Rebecca founded the North Carolina Haiku Society in 1979 to promote the writing and appreciation of haiku in English. In 1991, Rebecca and Sono Uchida, then-president of the Haiku International Association, established a sister haiku association relationship between our two organizations.
Long-time NCHS member Richard Straw writes:
“I first met Rebecca Rust in the summer of 1986 by reading her book, The Outside of a Haiku (North Carolina Haiku Society Press, 1984), which stimulated me to attempt writing haiku again after a hiatus of several years. Reading Rebecca’s book also led me to brashly write a letter to her asking for information about the NCHS and its annual Haiku Holiday and for advice on my own haiku drafts. As was always the case with Rebecca, she quickly and kindly replied to my unsolicited letter, offered helpful suggestions, and invited me to attend the next Haiku Holiday. Within a couple of years, she was also wisely advising and guiding me as I attempted to produce, design, and edit Pine Needles, a short-lived newsletter for the NCHS. Every time we met in person, I was struck by her quiet and graceful movements and gestures and the secret happiness in her face. She possessed the grace of a dancer, which indeed she was. She also was a grounded and uplifting poet, which can be seen in her haiku that are inspirited by a beauty that is imperfect, impermanent, and incomplete and by feelings for nature and people almost too mysterious for words. Rebecca is and will be sorely missed by all who knew her and by those who read and are inspired by her work.”
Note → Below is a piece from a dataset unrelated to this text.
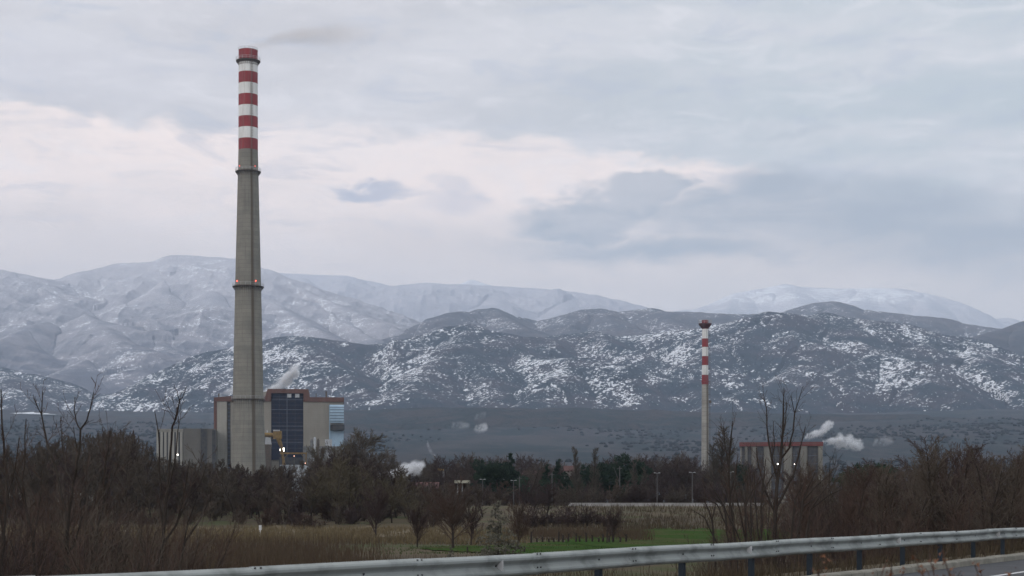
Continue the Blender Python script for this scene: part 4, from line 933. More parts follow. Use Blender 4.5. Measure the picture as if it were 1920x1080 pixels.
# --- orchard trees standing in the field
for q, by, tp, k, sw, lb in ((705, 1012, 898, 1, .82, 'small vase-shaped bare tree in the dry field left of centre'), (850, 1030, 886, 0, 1.0, 'largest reddish vase-shaped bare tree in front of the dry field'), (883, 1022, 935, 1, .9, 'thin bare tree between the reddish tree and the frosted spruce'), (972, 1034, 930, 2, .75, 'slender bare fruit tree just right of the frosted spruce'), (1148, 1016, 945, 1, .95, 'small crooked bare tree on the left edge of the green field'), (782, 1026, 940, 1, .9, 'faint bare sapling between the two vase-shaped trees')):
    Y = 3.3*F/(by-HY); x = X(q, Y); plant(vase[k], 'orchard_tree', x, Y, (by-tp)/F*Y/4.8, lb, 'tree', sw=sw)
Y = 84; x = X(934, Y); plant(frost, 'spruce_tree', x, Y, top_scale(936, x, Y, 3.2), 'small pale frosted spruce standing behind the guard rail', 'tree', sw=.95)
Y = 70; x = X(845, Y); plant(frost, 'spruce_tree', x, Y, top_scale(1022, x, Y, 3.2), 'tiny pale spruce tip under the reddish vase-shaped tree', 'tree', sw=.8)

# --- posts and young vines in a row
for k in range(19):
    q = 985+k*10.4+rnd.uniform(-3, 3); Y = 3.3*F/(1016-HY)+rnd.uniform(-1, 1); x = X(q, Y); mb = MB(); h = rnd.uniform(.35, .95)
    r = empty('vine_stump', (x, Y, gz(x, Y)), 'short dark vine stump in the row along the green field', 'vine', 'row of vine stumps')
    mb.tube((0, 0, -.1), (rnd.uniform(-.06, .06), 0, h), .10, .07, 6); mb.tube((0, 0, h*.7), (rnd.uniform(-.3, .3), .05, h*1.25), .03, .02, 4); mb.tube((0, 0, h*.8), (rnd.uniform(-.3, .3), -.05, h*1.15), .03, .02, 4); mb.build('stem', B_dark, r)
for q, tp, by, lb in ((1138, 992, 1018, 'dark wooden stake left of the crooked bare tree'), (983, 1028, 1040, 'short stake right of the frosted spruce'), (876, 1028, 1040, 'short stake below the reddish vase-shaped tree')):
    Y = 3.3*F/(by-HY); x = X(q, Y); mb = MB(); mb.tube((0, 0, -.2), (.02, 0, (by-tp)/F*Y), .06, .05, 6); o = mb.build('stake', B_dark, None, (x, Y, gz(x, Y))); tag(o, lb, 'stake')
Y = 150; x = X(488, Y); o = MB(); o.tube((0, 0, -.1), (0, 0, .9), .05, .05, 6); o.box(-.12, .12, -.05, .05, .55, 1.0); tag(o.build('marker_post', M_mark, None, (x, Y, gz(x, Y)+.2)), 'small white marker post in the dry grass', 'post')

# --- individually shaped young trees behind the rail: skeletons in 3D with their own twigs
def skeleton(name, label, Y, lines, seed, thick=1.0, twigs=5.0, m=(B_dark, B_red), cat='tree', tw=.50):
    R = np.random.default_rng(seed); bx_, by_ = lines[0][0][0], None; x0 = X(bx_, Y); g = gz(x0, Y); out = [[], []]
    root = empty(name, (x0, Y, g), label, cat)
    memo = {}
    for li, ln in enumerate(lines):
        yo = None; pts = []; drift = R.uniform(-.16, .16)
        for i, (px, py, w_) in enumerate(ln):
            key = (px, py)
            if key in memo: P_, = (memo[key],)
            else:
                prev = pts[-1][0][1] if pts else 0.0; yy = prev+(drift*1.0 if i else 0)+R.normal(0, .05); P_ = np.array([X(px, Y+yy)-x0, yy, Z(py, Y+yy)-g]); memo[key] = P_
            pts.append((P_, w_/F*Y*.5*thick))
        if li == 0: pts[0] = (np.array([0, 0, -.3]), pts[0][1]); 
        # smooth the line
        fine = []
        for a, b in zip(pts[:-1], pts[1:]):
            nseg = max(2, int(np.linalg.norm(b[0]-a[0])/.25))
            for q in range(nseg): t_ = q/nseg; fine.append((a[0]+(b[0]-a[0])*t_+(R.normal(0, .010, 3) if q else 0), a[1]+(b[1]-a[1])*t_))
        fine.append(pts[-1])
        for a, b in zip(fine[:-1], fine[1:]): out[0].append((a[0], b[0], a[1], b[1]))
        L = sum(np.linalg.norm(b[0]-a[0]) for a, b in zip(fine[:-1], fine[1:])); c = cfg(seg=(5, 3), n=(3,), lev=1, start=(.2,), ang=(35,), len=(.4,), short=(.4,), up=(.08, .06), rmin=.004, wob=.10, wood=0, tip=.2)
        nt = int(L*twigs)
        for k in range(nt):
            i = int(len(fine)*R.uniform(.25 if li == 0 else .05, .99)); i = min(i, len(fine)-2); d = unit(fine[i+1][0]-fine[i][0]); o = np.cross(d, R.normal(0, 1, 3)); o /= np.linalg.norm(o); a = math.radians(R.uniform(22, 55))
            grow(fine[i][0], d*math.cos(a)+o*math.sin(a), tw*R.uniform(.4, 1.5), max(fine[i][1]*.35, .006), 0, c, [out[1], out[1]], R)
    obj('trunk', seg_mesh(name, out[0], m[0], 6), root); obj('crown', seg_mesh(name, out[1], m[1], 3), root)
S = skeleton
S('young_tree', 'forked bare tree with two tall dark limbs at the left edge', 30, [
  [(122, 1085, 8.5), (125, 1040, 8), (127, 985, 7.5)], [(127, 985, 7), (118, 940, 6), (108, 895, 5.2), (97, 855, 4.4), (88, 830, 4), (82, 800, 3.2), (78, 778, 2.6), (80, 735, 1.6)],
  [(78, 778, 2.2), (70, 762, 1.8), (62, 740, 1.1)], [(127, 985, 7), (132, 940, 6), (137, 905, 5.2), (143, 880, 4.6), (148, 850, 4), (151, 805, 3.6), (163, 788, 2.8), (170, 765, 2.4), (176, 735, 1.4)],
  [(151, 805, 3), (143, 790, 2.4), (139, 770, 2), (140, 745, 1.3)], [(137, 905, 4), (124, 885, 3.2), (119, 850, 2.8), (116, 815, 2), (114, 780, 1)], [(125, 1040, 5), (140, 1020, 4), (150, 985, 3.2), (160, 960, 2)], [(148, 850, 2.5), (142, 830, 2), (138, 800, 1.2)]], 11)
S('young_tree', 'tall thin bare tree ending in a curved fork left of the finned hall', 33, [
  [(300, 1075, 6), (306, 1000, 5.5), (312, 930, 5), (318, 870, 4.2), (323, 800, 3.6), (330, 780, 3), (335, 760, 2.6), (337, 750, 2.2)], [(337, 750, 2), (333, 735, 1.3), (327, 722, .8)], [(337, 750, 2), (345, 738, 1.4), (350, 724, .8)],
  [(312, 930, 3.5), (322, 890, 3), (330, 850, 2.6), (333, 810, 2), (334, 780, 1.2)], [(306, 1000, 4), (299, 940, 3.4), (299, 860, 3), (297, 810, 2.4), (290, 770, 1.2)]], 12, twigs=2.2)
S('young_tree', 'leaning bare stem sweeping right below the tall chimney', 33, [
  [(270, 1080, 6), (300, 1030, 5), (330, 985, 4.5), (352, 935, 4), (368, 890, 3), (382, 850, 2)], [(330, 985, 3.5), (342, 940, 3), (350, 900, 2.2), (356, 860, 1.2)], [(352, 935, 2.6), (374, 910, 2), (388, 868, 1.1)]], 13, twigs=3)
S('young_tree', 'second bare stem sweeping right, shorter and lower than its neighbour', 36, [[(310, 1070, 5), (345, 1020, 4.5), (375, 975, 3.6), (398, 920, 2.4), (408, 880, 1.2)], [(345, 1020, 3), (352, 980, 2.6), (370, 930, 1.4)]], 14, twigs=3)
S('young_tree', 'slim bare stem between the forked tree and the finned hall', 34, [[(160, 1080, 6), (180, 1010, 5), (192, 950, 4), (196, 890, 3.4), (203, 840, 2.6), (207, 800, 1.2)], [(180, 1010, 4), (165, 960, 3), (160, 910, 2.2), (163, 870, 1)], [(192, 950, 3), (205, 915, 2.5), (222, 870, 1.2)]], 15)
S('young_tree', 'bare tree rising at the far left picture edge', 28, [[(-6, 1080, 9), (6, 1000, 7), (14, 930, 5.5), (8, 860, 4.5), (4, 800, 3.6), (2, 730, 2)], [(14, 930, 4), (28, 880, 3), (36, 820, 1.4)], [(6, 1000, 5), (-6, 930, 4), (-14, 860, 3)]], 16)
S('young_tree', 'thin bare stem with small twigs right of the left-edge tree', 31, [[(75, 1080, 7), (62, 1010, 6), (48, 950, 5), (42, 900, 4), (47, 850, 3), (49, 785, 1.4)], [(62, 1010, 4), (72, 960, 3), (78, 900, 2.4), (84, 860, 1.2)], [(48, 950, 3.4), (32, 900, 2.4), (22, 860, 1.2)]], 17)
S('young_tree', 'tallest bare tree before the red-topped hall', 55, [
  [(1452, 1020, 9), (1453, 960, 8), (1458, 900, 6.5), (1464, 860, 5.6), (1467, 820, 4.8), (1469, 780, 3.6), (1470, 728, 1.6)], [(1458, 900, 5), (1447, 860, 4), (1441, 828, 3.4), (1438, 800, 2.8), (1437, 765, 2), (1432, 745, 1)], [(1464, 860, 4.5), (1480, 840, 3.8), (1487, 810, 3), (1490, 775, 2.6), (1497, 752, 1.8), (1505, 725, 1)],
  [(1490, 775, 2), (1485, 752, 1.4), (1484, 742, 1)], [(1467, 820, 3), (1473, 790, 2.2), (1475, 755, 1.2)], [(1453, 960, 6), (1470, 925, 4.8), (1488, 890, 4), (1498, 850, 3), (1510, 800, 1.4)], [(1453, 960, 5), (1435, 920, 4), (1424, 880, 3), (1418, 840, 1.6)], [(1447, 860, 3), (1452, 835, 2.2), (1450, 790, 1.1)]], 21, tw=.6)
S('young_tree', 'thin bare tree standing between the slim chimney and the red-topped hall', 60, [[(1372, 1015, 6), (1368, 930, 5), (1367, 880, 4.4), (1370, 830, 3.6), (1373, 790, 1.6)], [(1367, 880, 3), (1360, 840, 2.2), (1357, 800, 1)], [(1368, 930, 3.6), (1380, 890, 2.6), (1384, 850, 1.2)]], 22, tw=.7)
for j, (b, t1, mid) in enumerate((((1350, 1018), (1318, 930), (1335, 975)), ((1382, 1018), (1330, 905), (1358, 950)), ((1392, 1016), (1352, 900), (1372, 955)), ((1400, 1014), (1398, 885), (1398, 950)), ((1412, 1014), (1404, 870), (1408, 940)), ((1424, 1012), (1436, 860), (1428, 930)), ((1482, 1010), (1530, 880), (1505, 940)), ((1490, 1010), (1556, 905), (1520, 955)))):
    S('leaning_shrub', ['reddish stem leaning furthest left behind the rail', 'long reddish stem leaning left, second in the fan', 'reddish stem, third of the left-leaning fan', 'upright red stem at the centre of the fan', 'upright red stem just left of the tallest bare tree', 'red stem leaning slightly right at the tallest bare tree', 'red branching stem leaning right of the tallest bare tree', 'low red stem leaning furthest right of the tallest bare tree'][j], 48+rnd.uniform(-4, 4),
      [[(b[0], b[1]+10, 5), (mid[0], mid[1], 4), (t1[0], t1[1], 1.2)], [(mid[0], mid[1], 3), ((mid[0]+t1[0])/2+14, (mid[1]+t1[1])/2, 2.4), (t1[0]+24, t1[1]+12, 1)], [(b[0], b[1]+10, 3.5), (mid[0]-14, mid[1]-5, 2.8), (t1[0]-22, t1[1]+25, 1)]], 60+j, twigs=4.2, cat='shrub', m=(B_dark, B_red), tw=.5)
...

Diane Katz of Rosenberry Books writes:
“Becky and I were phone friends, always chatting for a while when something about her book, In the Night Shallows, brought us together again. Becky and I, along with NC haiku poet & Jungian astrologer Caroline Rupert, had birthdays within a day of each other (a small-world coincidence for the NC Haiku Society?). Being similar in so many ways in our creative lives, we found this interesting.
Where I began in theater, Becky began in ballet. Now she was practicing yoga and I tai chi. Becky also told me shy and amusing stories about being a youthful curator in a similarly youthful North Carolina Museum of History. Free spirits of the same generation, Caroline and Becky died 5 months apart. I’m still here to remember my friends who blazed a creative trail the generation before.”
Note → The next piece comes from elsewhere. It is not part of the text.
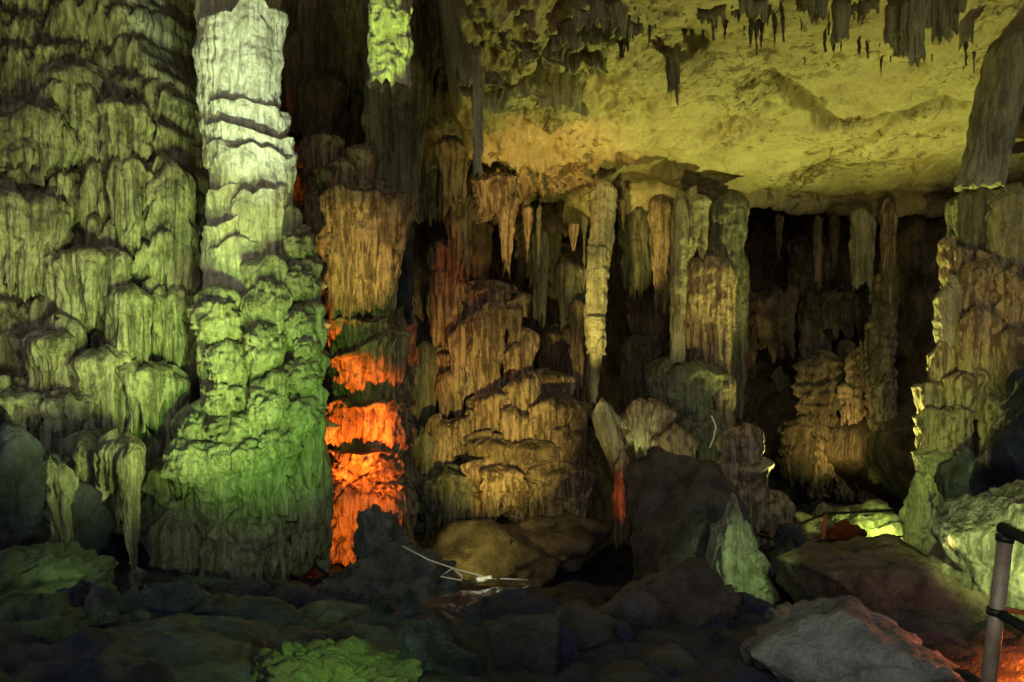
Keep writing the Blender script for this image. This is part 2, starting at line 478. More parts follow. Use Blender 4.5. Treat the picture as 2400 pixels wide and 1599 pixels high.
def build_floor():
    C = [(-600, 1568, 4), (0, 1620, 5), (600, 1600, 5.8), (1200, 1600, 6.4), (1800, 1620, 6), (2353, 1640, 5.5), (3000, 1600, 5), (0, 1330, 10), (300, 1360, 11.5), (700, 1400, 12.5),
         (1000, 1420, 13), (1100, 1335, 17), (1300, 1330, 18), (1500, 1480, 11), (1700, 1430, 13), (1900, 1275, 18.5), (2050, 1265, 18.5), (2250, 1400, 12), (2600, 1350, 11),
         (-400, 1300, 12), (500, 1330, 16), (1000, 1260, 22), (1500, 1220, 24), (2000, 1180, 26), (2600, 1250, 20)]
    pts = [tuple(P(u, v, Y)) for u, v, Y in C] + [(-6, -3, 2.2), (0, -3, 2.2), (6, -3, 2.2), (0, 2, 2.2), (-4, 2, 2.2), (4, 2, 2.2)]
    xs = np.linspace(-14, 16, 420); ys = np.linspace(-4, 30, 420)
    X, Yv = np.meshgrid(xs, ys)
    Z = shepard(X, Yv, pts)
    Z = Z + .06 * (billow(X * 3.4, Yv * 3.4, 4.4, 3) - .4) + .16 * fbm(X * .9, Yv * .9, 1.2, 5, 2.1, .55) + .10 * (billow(X * 1.6, Yv * 1.6, 2.2, 2) - .4)
    co = np.stack([X, Yv, Z], -1).reshape(-1, 3)
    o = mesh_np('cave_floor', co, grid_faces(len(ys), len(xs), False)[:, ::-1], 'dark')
    o['kind'] = 'structure'
build_floor()

CA, CB = 7.41, -.2
def ceil_at(u, v, lift=0.):
    s = (CV - v) / F
    y = (CA + lift) / (s - CB)
    return np.array([(u - CU) / F * y, y])

def seg_dist(X, Y, poly):
    d = np.full(X.shape, 99.)
    for (a, b) in zip(poly[:-1], poly[1:]):
        ax, ay = a; bx, by = b
        L = (bx - ax) ** 2 + (by - ay) ** 2 + 1e-9
        t = np.clip(((X - ax) * (bx - ax) + (Y - ay) * (by - ay)) / L, 0, 1)
        d = np.minimum(d, np.hypot(X - ax - t * (bx - ax), Y - ay - t * (by - ay)))
    return d

def build_ceiling():
    xs = np.concatenate([np.linspace(-14, -2, 60)[:-1], np.linspace(-2, 13, 520)])
    ys = np.concatenate([np.linspace(-3, 10, 40)[:-1], np.linspace(10, 25, 520)])
    X, Yv = np.meshgrid(xs, ys)
    Z = CA + CB * Yv + CH
    U = X / Yv.clip(1) * F + CU
    # far edge of the slab
    eu = [300, 950, 1080, 1150, 1230, 1300, 1390, 1470, 1560, 1700, 1850, 2000, 2120, 2240, 2400, 2700]
    ev = [330, 400, 470, 495, 505, 545, 470, 455, 450, 452, 478, 492, 480, 462, 430, 400]
    E = np.array([ceil_at(u, v) for u, v in zip(eu, ev)])
    ei = np.interp(X, E[:, 0], E[:, 1]) + .35 * fbm(X * 1.7, 0, 4.4, 4)
    rough = np.clip((1560 - U) / 320, .0, 1)
    big = .22 * fbm(X * .45, Yv * .6, 6.6, 3)
    kn = rough * (.30 * fbm(X * 1.6, Yv * 1.3, 1.7, 5, 2.1, .58) + .16 * (billow(X * 2.3, Yv * 1.6, 5.5, 2) - .4))
    sm = (1 - rough) * (.03 * fbm(X * 1.5, Yv * 1.1, 8.8, 4) + .06 * np.minimum(0, fbm(X * .9, Yv * 1.8, 2.9, 3) + .25))
    Z = Z + big + kn + sm
    cracks = [([(1680, 216), (1700, 210), (1745, 195), (1800, 205), (1850, 232), (1885, 250), (1880, 262), (1930, 280), (2000, 283), (2060, 262), (2130, 252), (2210, 245)], .05, .16),
              ([(2050, 275), (1985, 330), (1910, 375), (1830, 420), (1790, 435)], .035, .09),
              ([(2110, 378), (2095, 420), (2080, 440)], .03, .06),
              ([(1380, 225), (1470, 232), (1560, 235), (1620, 215), (1700, 205)], .04, .08),
              ([(1330, 350), (1420, 372), (1520, 380), (1600, 400)], .05, .08),
              ([(1480, 415), (1600, 440), (1720, 440), (1900, 455), (2100, 455)], .05, .06)]
    for poly, wd, dp in cracks:
        pp = [tuple(ceil_at(u, v)) for u, v in poly]
        pp = [(a, b * .33) for a, b in pp]
        d = seg_dist(X + .05 * fbm(X * 2, Yv * 1, 1.1, 2), (Yv + .16 * fbm(X * 2.6, Yv * 1, 5.1, 3)) * .33, pp)
        Z = Z + dp * 2.2 * np.exp(-(d / (wd * (.7 + .9 * np.clip(.5 + pn(X * 1.9, Yv * .7, 9.3), .1, 1)))) ** 2)
        side = np.exp(-(d / (wd * 4)) ** 2)
        Z = Z - .03 * side
    for (u, v, ru, rv, dp) in [(1590, 105, 36, 26, .22), (1690, 270, 60, 55, .16), (1640, 310, 40, 30, .14), (1930, 160, 50, 30, .08)]:
        c = ceil_at(u, v); rx = ru / F * c[1]
        ry = abs(ceil_at(u, v + rv)[1] - c[1])
        q = np.hypot((X - c[0]) / rx, (Yv - c[1]) / ry) + .5 * fbm(X * 3, Yv * 3, 3.9, 3)
        Z = Z + dp * np.exp(-q ** 4) * (.5 + .9 * billow(X * 5, Yv * 4, 1.9, 2))
    Z = Z + .05 * np.clip(fbm(X * 3.2, Yv * 2.2, 6.1, 4) - .15, 0, 1) * 2 + .02 * fbm(X * 6, Yv * 4, 2.1, 3)
    over = Yv - ei
    Z = Z + np.where(over > 0, over * 1.6 + .25 * (1 - np.exp(-over * 8)), 0) - .22 * np.exp(-((over + .1) / .35) ** 2)
    lf = np.clip((-.75 + .3 * fbm(Yv * .8, X * .3, 2.2, 3) - X) / 1.1, 0, 1)
    Z = Z + 5.5 * lf * lf * (3 - 2 * lf)
    Z = np.minimum(Z, CH + 9.5)
    co = np.stack([X, Yv, Z], -1).reshape(-1, 3)
    o = mesh_np('cave_ceiling', co, grid_faces(len(ys), len(xs), False), 'ceil')
    o['kind'] = 'structure'
build_ceiling()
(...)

Ion Codrescu, world-renowned scholar, haiga artist and haiku poet, writes:
“I am very sorry to hear that our haiku friend Rebecca Rust has passed away. In 1992, when I founded the Constanţa Haiku Society-Romania, Rebecca Rust, with her friendly and open spirit, encouraged and sent us her advice for our work to establish our way in the haiku community. For a while we exchanged some letters and some haiku. We pray for her spirit to be in peace.
I composed this haiku which I dedicate to Rebecca Rust:
late in the night—
not knowing which color
to use for a quilt”
The North Carolina Haiku Society site includes a sample of Becky’s haiku.
Her entry in The Haiku Foundation’s Haiku Registry includes some biographical notes and more poems.
Her most recent collection of haiku, In the Night Shallows (2009), selected and edited by Lenard D. Moore and Dave Russo, is available from Rosenberry Books. The pictures of poems on this page are from this collection.
Diane Katz, the book designer for In the Night Shallows, used traditional quilt blocks and authentic vintage fabric designs to connect with the poems. We asked Holly Sweet, a local quilter, to create quilts based on Diane’s designs. We launched Rebecca’s book at Haiku Holiday 2009, and Holly presented her work in progress. Here are the finished quits. Here are some pictures of Dave & Lenard’s trip to Aiken when we presented the quilts to Rebecca at her home.
Here is a weathergram of a haiku by Becky that was part of the Haiku In the Breeze installation at the North Carolina Botanical Garden in Chapel Hill.
Thank you, Rebecca, for promoting haiku in the Old North State. Many of us would not be writing these little poems if it were not for you.